At the request of the occupying authorities rather than the Iraqi Government, Tokyo's decision, for the first time, enables the country to send its SDF troops equipped with the heaviest artillery they have ever taken overseas to an occupied country where war has not yet officially ended.

Less than two weeks ago, two Japanese diplomats were killed in Iraq.

The basic plan is envisioned to show Tokyo's general framework for dispatching the SDF to the war-ravaged country under a special law enacted in July, allowing them to be sent only to "noncombat zones.''

The plan stipulates that the SDF's mission is to assist Iraq with reconstruction and humanitarian efforts during a one-year period starting on December 15.

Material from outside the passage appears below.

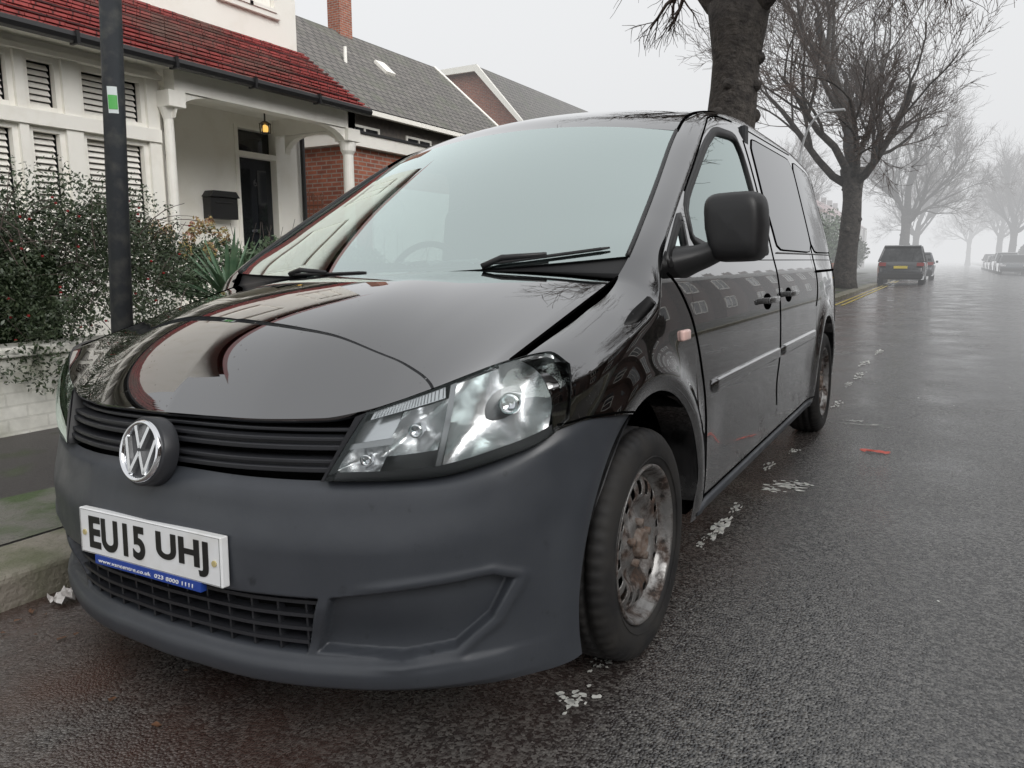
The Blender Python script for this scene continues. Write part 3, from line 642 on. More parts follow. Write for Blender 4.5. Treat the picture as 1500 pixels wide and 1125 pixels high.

At the same time, it states that SDF members will also provide the US military with logistical support in peacekeeping operations, including the transportation of US weapons and ammunition.

The plan omits, however, the specific timing of the dispatch or the conditions under which Japan would withdraw its troops.

It is expected that Air SDF personnel are set to leave first -- in January -- followed by a dispatch of Ground SDF units in southeastern Iraq early in the year.

Japanese Prime Minister Junichiro Koizumi, explaining the decision at a news conference in Tokyo, said: "We have been put to the test to show with action, not just with words, our commitment both to the Japan-US alliance and international co-operation.''

Given that the US-led invasion of Iraq got no green light from the United Nations (UN), the so-called international co-operation in Iraq is controversial as the United States keeps a tight rein on the Middle East country.

The dispatch of SDF personnel is banned under the peace principles of the Japanese constitution.

Under Article 9 of its post-World War II constitution, Japan "forever renounces war as a sovereign right of the nation and the threat or use of force'' as a means of solving international disputes.

This provision has been traditionally interpreted as prohibiting the nation from exercising the right to collective defence, including joint military operations with US forces and collective security activities, such as UN peace-keeping operations.

"They will not exercise military force, they are not going there to stage war,'' Koizumi said.

With US and allied casualties mounting in Iraq with almost daily guerrilla attacks, it will be difficult to distinguish combat from noncombat zones amid the deteriorating security situation.

Furthermore, there is no assurance, for now at least, that SDF personnel will not get bogged down in combat-like scenarios where lurking danger could necessitate the use of force.

Since the end of the Cold War, Japan has been expanding its military role overseas, in particular under the banner of fighting terrorism, since the 2001 terrorist attacks in the United States.